Nee, niets daar van. Hij doet geen voorstel. Het is bijna een bevel. 'Kom achter Mij aan'. Jullie zijn nodig voor de voortgang van het Koninkrijk van God. De Koning legt beslag op hun leven.
En wat staat er? 'Ze lieten meteen hun netten achter en volgden Hem', Meteen. Ze laten alles uit hun handen vallen en volgen Hem. De netten liggen straks zo half in het water. De golven spelen er wat mee. Maar hoe moet dat dan? Hoe moet het met het eten? Met hun gezinnen? Met het visserijbedrijf? Hun toekomstplannen? Wonderlijk; we zeiden toch dat de kracht van het Koninkrijk van God doorzet? Die zien we hier werken.

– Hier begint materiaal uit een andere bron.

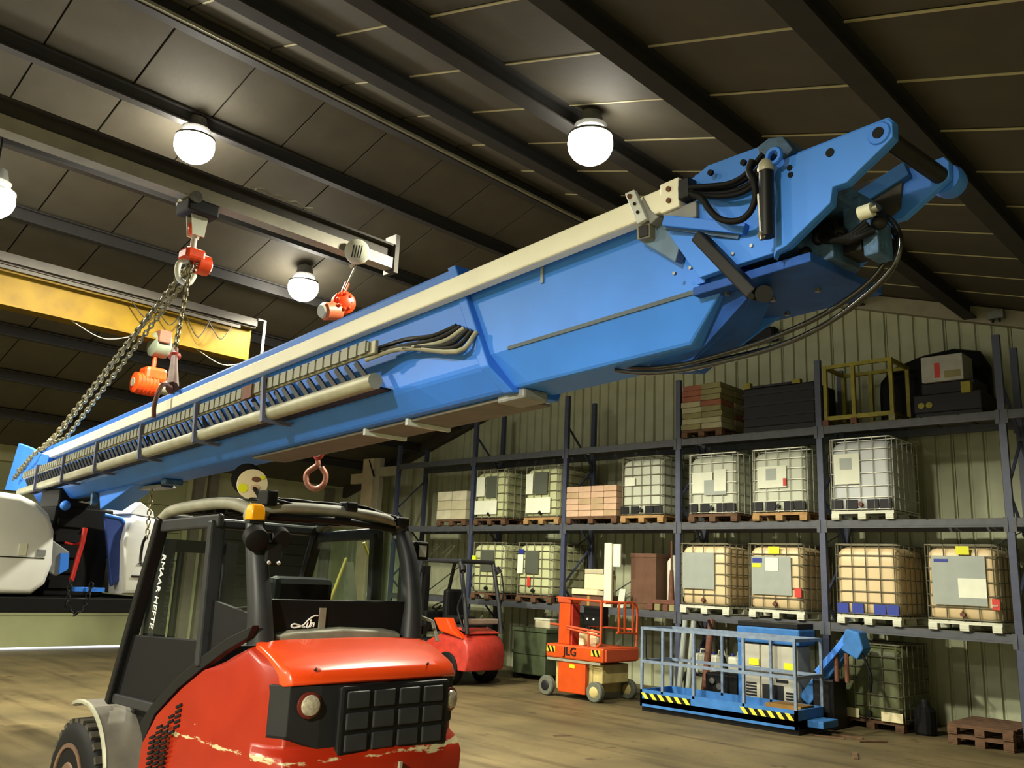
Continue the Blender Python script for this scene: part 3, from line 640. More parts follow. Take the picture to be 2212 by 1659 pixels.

Ze volgen Hem. Niet mopperend. Maar met blijdschap en verwondering.
Mooie geschiedenis, denkt u, of jij die deze regels toevallig leest, maar zo werkt het niet. Je hebt toch allerlei verantwoordelijkheden. Die kun je toch niet zo maar laten voor wat ze zijn? Hebt u het wel eens geprobeerd? En jij? Alles loslaten en achter Hem aangaan?

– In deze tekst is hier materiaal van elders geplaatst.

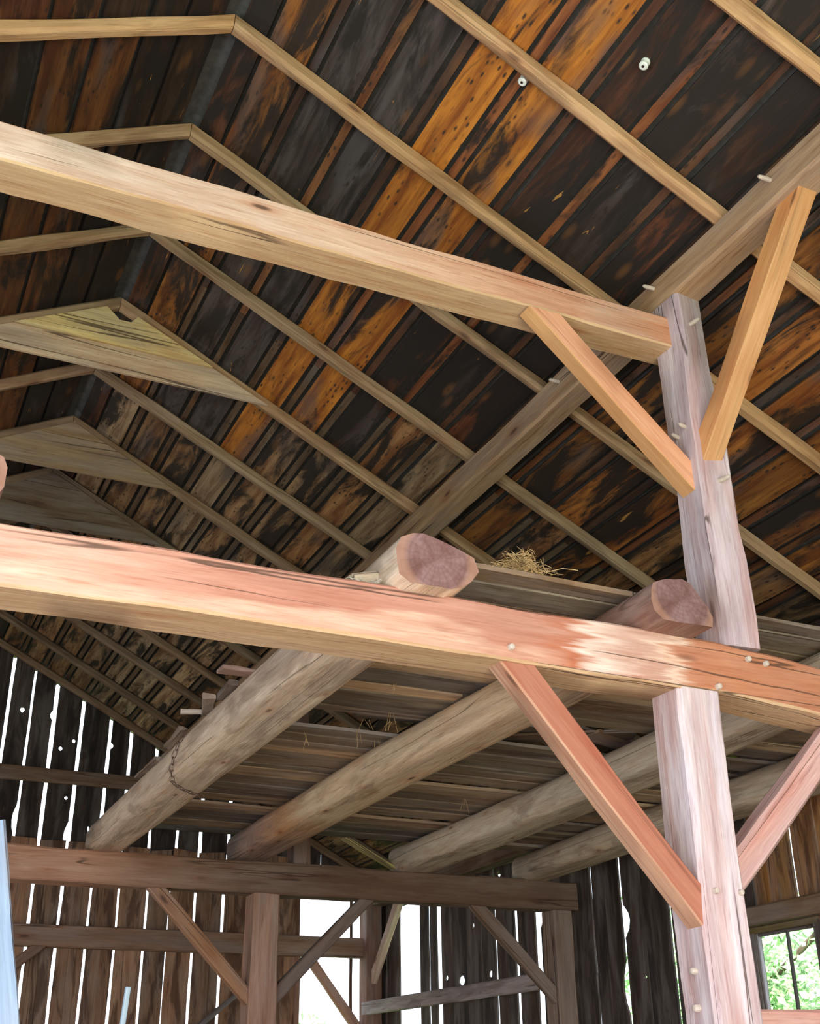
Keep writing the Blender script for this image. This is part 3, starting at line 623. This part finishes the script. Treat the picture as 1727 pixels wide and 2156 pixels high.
# broken scraps along the left log
for (x, yy, ln, w, c, a) in ((1.93, 6.55, .28, .10, (226, 178, 150), .1), (1.93, 7.25, .42, .09, (170, 150, 130), 1.3), (1.94, 6.9, .35, .07, (120, 96, 74), 1.5), (1.92, 5.6, .5, .06, (140, 110, 86), 1.45), (1.90, 7.45, .2, .05, (210, 196, 180), -.2), (1.93, 8.1, .6, .06, (150, 130, 110), 1.5), (1.96, 9.0, .7, .07, (140, 116, 92), 1.55)):
    d = Vector((math.cos(a), math.sin(a), .03)) * ln / 2
    timber('plank', V(x + .03, yy, 2.30) - d, V(x + .03, yy, 2.30) + d, w, .03, M['plank'], c, seg=.08, wav=.008, ch=.006, parent=loft, smooth=None)
# light board leaning at the far edge of the loft
timber('loose_board', V(4.50, 11.23, 2.36), V(5.02, 11.1, 2.06), .14, .03, M['plank'], (196, 182, 110), ch=0, tag=T('small yellowish board leaning on the far beam beneath the loft edge', 'board'))
timber('wood_block', V(1.82, 4.50, 2.06), V(1.95, 4.53, 2.10), .09, .06, M['plank'], (200, 184, 160), wav=.008, tag=T('small splintered wood block beside the leftmost log end', 'wood block'))

# ------------------------------------------------------------ small things
def tube_mesh(bm, pts, r, K=5):
    prev = None
    for i, p in enumerate(pts):
        d = (pts[min(i + 1, len(pts) - 1)] - pts[max(i - 1, 0)]).normalized(); a = d.orthogonal().normalized(); b = d.cross(a)
        ring = [bm.verts.new(p + (a * math.cos(q * 2 * math.pi / K) + b * math.sin(q * 2 * math.pi / K)) * r) for q in range(K)]
        if prev: [bm.faces.new((prev[q], ring[q], ring[(q + 1) % K], prev[(q + 1) % K])) for q in range(K)]
        prev = ring
def bmobj(name, bm, mat, tag=None, parent=None):
    bmesh.ops.recalc_face_normals(bm, faces=bm.faces[:])
    me = bpy.data.meshes.new(name); bm.to_mesh(me); bm.free(); o = link(name, me, mat, None, None, None, tag)
    if parent: adopt(o, parent)
    return o
# straw tuft on the loft edge
bm = bmesh.new()
for k in range(380):
    c = V(2.80 + R.gauss(0, .065), 4.60 + R.uniform(-.02, .10), 2.325); c.z += abs(R.gauss(0, .065)) * max(0, 1 - abs(c.x - 2.80) / .2)
    a = R.uniform(0, 6.28); e = R.gauss(.05, .35); L = R.uniform(.04, .09); d = Vector((math.cos(a) * math.cos(e), math.sin(a) * math.cos(e), math.sin(e))) * L
    p0 = c - d * .5; p1 = c + d * .5; m_ = c + Vector((0, 0, R.uniform(0, .012)))
    for p in (p0, p1, m_): p.z = max(p.z, EYE + 2.322)
    tube_mesh(bm, [p0, m_, p1], .0016, 3)
tube_mesh(bm, [V(2.9, 4.58, 2.33), V(2.98, 4.55, 2.352), V(3.05, 4.52, 2.342)], .002, 4)
bmobj('straw_tuft', bm, M['straw'], dict(label='tuft of dry straw lying on the loft plank edge between the log ends', cat='straw', kind='stuff'))
bm = bmesh.new()
for (x, yy, ln) in ((3.08, 7.44, .16), (3.11, 6.94, .20), (3.05, 7.2, .10), (3.3, 7.6, .12), (4.75, 9.0, .22), (2.75, 7.6, .14), (3.2, 7.15, .06), (4.2, 6.6, .1), (4.3, 5.6, .08), (2.9, 6.4, .08)):
    for q in range(3):
        p = V(x + R.uniform(-.03, .03), yy + R.uniform(-.03, .03), 2.31); s = Vector((R.uniform(-.04, .04), R.uniform(-.03, .03), 0)); f = R.uniform(.4, 1)
        tube_mesh(bm, [p, p + s * .5 - Vector((0, 0, ln * .5 * f)), p + s - Vector((0, 0, ln * f))], .0016, 3)
bmobj('hanging_straw', bm, M['straw'], dict(label='thin straw wisps hanging down through the gaps of the loft planks', cat='straw', kind='stuff'))
# straw and chaff beside the first log end
bm = bmesh.new()
for k in range(90):
    c = V(1.90 + R.gauss(0, .05), 4.47 + R.uniform(-.04, .06), 2.04 + abs(R.gauss(0, .010))); a = R.uniform(0, 6.28); L = R.uniform(.02, .06)
    d = Vector((math.cos(a), math.sin(a), R.uniform(0, .5))) * L; tube_mesh(bm, [c, c + d], .0013, 3)
bmobj('chaff', bm, plain('grey_chaff', (.55, .5, .45), .9), dict(label='grey wisps of chaff beside the leftmost sawn log end', cat='chaff', kind='stuff'))
# chain round the first log
ch = empty('chain', V(2.2, 8.1, 2.0), label='thin rusty chain hanging round the leftmost loft log', cat='chain')
cp = [V(1.955, 7.75, 2.27), V(1.93, 7.85, 2.20), V(1.925, 7.95, 2.12), V(1.94, 8.05, 2.05), V(1.98, 8.15, 2.0), V(2.05, 8.22, 1.985), V(2.13, 8.28, 1.975), V(2.21, 8.33, 1.97), V(2.28, 8.38, 1.97)]
bm0 = bmesh.new(); loop = []
for k in range(12):
    a = k * math.pi / 6; loop.append(Vector((math.cos(a) * .020 + math.copysign(.016, math.cos(a)), math.sin(a) * .015, 0)))
loop.append(loop[0]); tube_mesh(bm0, loop, .0032, 5); bmesh.ops.recalc_face_normals(bm0, faces=bm0.faces[:])
lm = bpy.data.meshes.new('link'); bm0.to_mesh(lm); bm0.free(); lm.materials.append(M['iron'])
k = 0
for a, b in zip(cp, cp[1:]):
    n = max(1, round((b - a).length / .062))
    for q in range(n):
        p = a.lerp(b, (q + .5) / n); mw, _ = frame(p, p + (b - a), (0, 0, 1) if k % 2 else (1, 0, .2)); k += 1
        o = bpy.data.objects.new('link', lm); C.objects.link(o); o.matrix_world = mw; o.parent = ch; o.matrix_parent_inverse = PINV[ch.name]
# porcelain insulators on the roof boards
def insulator(x, y, label):
    n = Vector((-math.sin(math.atan(TAN)), 0, -math.cos(math.atan(TAN)))); p = V(x, y, roof_z(x, RH)); mw, _ = frame(p, p + n * .06)
    bm = bmesh.new(); prev = None; K = 16
    for xx, rr in ((0, .026), (.012, .030), (.022, .022), (.032, .021), (.040, .030), (.052, .030), (.058, .022), (.058, .010), (.045, .009)):
        rr *= .85
        ring = [bm.verts.new((xx, rr * math.cos(q * 2 * math.pi / K), rr * math.sin(q * 2 * math.pi / K))) for q in range(K)]
        if prev: [bm.faces.new((prev[q], ring[q], ring[(q + 1) % K], prev[(q + 1) % K])) for q in range(K)]
        prev = ring
    bm.faces.new(prev); bmesh.ops.recalc_face_normals(bm, faces=bm.faces[:])
    me = bpy.data.meshes.new('insulator'); bm.to_mesh(me); bm.free()
    o = link('insulator', me, M['ceramic'], None, None, mw, T(label, 'insulator'), 40)
    b2 = bmesh.new(); tube_mesh(b2, [p + n * .035, p + n * .062], .006, 8); bmobj('nail', b2, M['iron'], None, o)
insulator(3.085, 3.55, 'white porcelain knob insulator in the open on a dark roof board')
insulator(2.67, 4.08, 'white porcelain knob half hidden behind a pale rafter')
# painted boards leaning at the bottom left
timber('painted_board', V(.585, 4.0, -.1), V(.40, 4.0, .80), .085, .045, PALEPAINT, (132, 150, 172), upv=(0, 1, 0), seg=.08, wav=.006, ch=.004, tag=T('pale blue flaking board leaning at the bottom left edge', 'board'))
timber('painted_lath', V(.84, 4.0, -.3), V(.882, 4.0, .325), .016, .02, PALEPAINT, (140, 160, 168), upv=(0, 1, 0), ch=.002, wav=.001, tag=T('thin pale blue stick standing up at the bottom left', 'stick'))
timber('leaning_pole', V(4.35, YG - .6, .80), V(5.1, YG - .25, 1.33), .07, .05, M['plank'], (140, 130, 128), ch=.008, tag=T('thin grey pole slanting low against the slatted gable wall', 'pole'))

# ------------------------------------------------------------ trees outside
def tree(x, y, h, r, label):
    t = empty('tree', (x, y, EYE + GROUND - .06), label=label, cat='tree', group=None)
    bm = bmesh.new(); base = Vector((x, y, 0)); z0 = EYE + GROUND - .06
    tube_mesh(bm, [Vector((x, y, z0)), Vector((x + .1, y, z0 + h * .4)), Vector((x, y + .1, z0 + h * .75))], .16, 8)
    for q in range(5):
        a = q * 1.3; tube_mesh(bm, [Vector((x, y, z0 + h * (.25 + .08 * q))), Vector((x + math.cos(a) * r * .6, y + math.sin(a) * r * .6, z0 + h * (.45 + .08 * q)))], .05, 6)
    o = bmobj('trunk', bm, M['bark']); adopt(o, t); o.matrix_parent_inverse = PINV[t.name]
    vs = []; fs = []
    for q in range(5200):
        u = Vector((R.gauss(0, 1), R.gauss(0, 1), R.gauss(0, 1))).normalized() * (R.random() ** .45)
        cl = 1 + .35 * noise.noise(u * 2.3 + Vector((x, y, 0)))
        c = Vector((x + u.x * r * cl, y + u.y * r * cl, z0 + h * .56 + u.z * h * .46 * cl)); a = Vector((R.gauss(0, 1), R.gauss(0, 1), R.gauss(0, 1))).normalized(); b = a.orthogonal().normalized()
        s = R.uniform(.07, .14); i0 = len(vs); vs += [c - a * s, c - b * s * .45, c + a * s, c + b * s * .45]; fs.append((i0, i0 + 1, i0 + 2, i0 + 3))
    me = bpy.data.meshes.new('foliage'); me.from_pydata(vs, [], fs); f = link('foliage', me, M['leaf'], None, None, None, dict(kind='stuff')); f.parent = t; f.matrix_parent_inverse = PINV[t.name]
tree(13.8, 16.6, 5.2, 2.3, 'bright green leafy tree seen through the small window')
tree(19.5, 22.5, 6.0, 2.4, 'second green tree behind the one seen through the small window')
tree(9.3, 25.5, 3.1, 1.3, 'pale green young tree seen through the bright doorway')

We doen het nooit; verschuilen ons achter duizend dingen.
Tot de kracht van het Koninkrijk ons raakt. De macht van Zijn Woord. Die ons lostrekt van alles dat ons bindt en boeit. Om verbaasd en nederig achter Hem aan te gaan. Dat Hij míj heeft geroepen. Niet verdiend en toch… Dan valt er veel te leren en af te leren. Heere Jezus, U moet nog zoveel geduld met me hebben, want ik begrijp U zo vaak niet. En ik vind het vaak zo moeilijk om U te volgen. Wilt U me vasthouden, zodat ik dicht bij U blijf? Geen eenvoudige weg. Wat zullen Petrus en Andreas nog meemaken?! En wij? Straks gaat Hij naar het kruis. En dat kruis tekent zich uit in hun levensgang. Wie die achter de Heere aankomt zou dat niet merken. In Syrië, waar christenen het land worden uitgejaagd. En wie hier niets van dat kruis ervaart, moet het nog maar eens nakijken. Maar let op Zijn woorden: 'Ik zal…'. Het Koninkrijk zet door. Hij roept, draagt, oefent en bewaart. In Hem hebben we het Leven voor ons.